For the first five years, building owners would have the option, instead of reducing their emissions, of paying a fee per ton of pollution they emit beyond the new limits. Low-income apartments as well as buildings with “extremely high” vacancy rates or financial distress could also get an extra five years to start reducing their emissions.

“Those are largely multimillion, multibillion-dollar real estate asset portfolios that can absolutely afford to go faster, and we can't afford to wait longer,” Eckels said of the major buildings in downtown Seattle.

“Affordable housing projects, their building portfolios operate within very tight budget margins,” said Patience Malaba, head of the Housing Development Consortium, a group of affordable housing developers and providers in King County.

And yet, Malaba said at the mayor’s press conference, “It is incumbent upon all of us that we truly take action to significantly reduce greenhouse gas emissions over the next decade.”

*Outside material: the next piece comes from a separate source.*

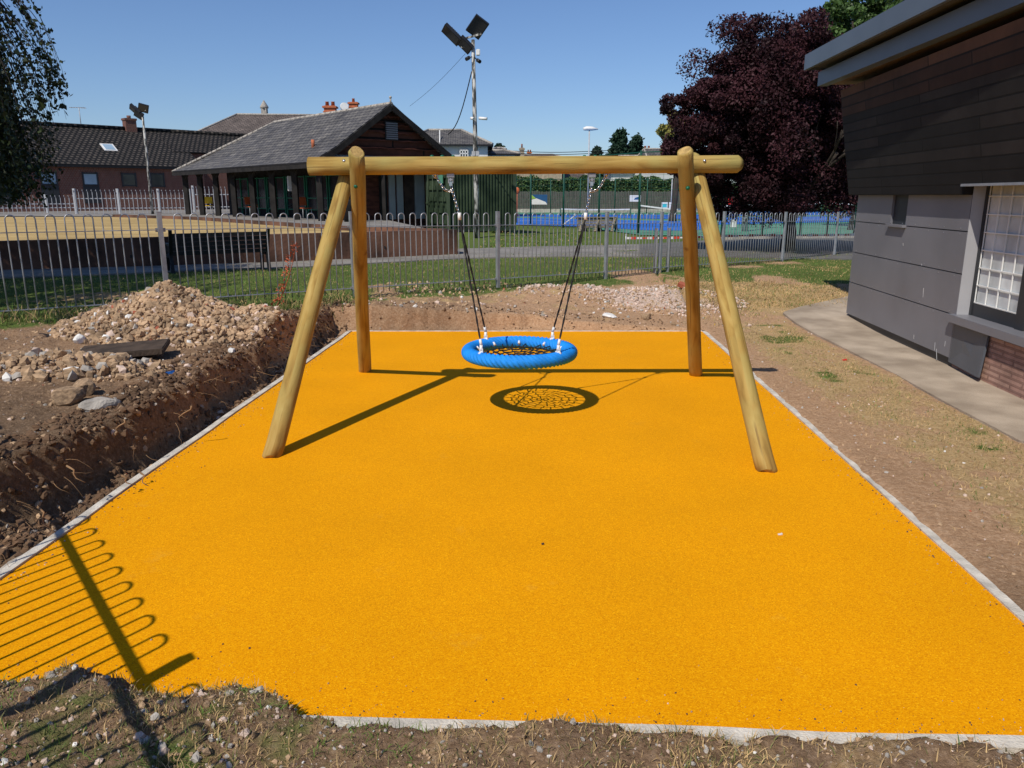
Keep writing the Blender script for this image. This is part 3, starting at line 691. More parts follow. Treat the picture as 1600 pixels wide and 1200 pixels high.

“Whether it's transit emissions, whether it's our reliance on fossil fuel for other types of issues, whether it's our building standards, we just come up with what we think are realistic, but aggressive goals. And we're not trying to put out there unrealistic goals,” Harrell said.

Seattle’s Green New Deal law, passed in 2019, requires the city to aim for a goal of carbon neutrality by 2030, not 2050. Under Washington state law, greenhouse gas emissions statewide must come down 95% by 2050, with shorter-term reductions mandated along the way.

Harrell’s proposal originally required buildings to start polluting less in 2027, but that deadline was delayed to 2031 after pushback from building owners.

Seattle Office of Sustainability and Environment Director Jessyn Farrell said the proposal includes early incentives for buildings to clean up their act before the deadlines.

“Our goal really is to get people to decarbonize as quickly as possible,” she said.

Environmental activists and building owners both say they plan to keep lobbying on the buildings proposal as the Seattle City Council debates it in the months ahead.

Harrell’s proposal follows similar measures enacted in other cities including Boston, Denver, and St. Louis.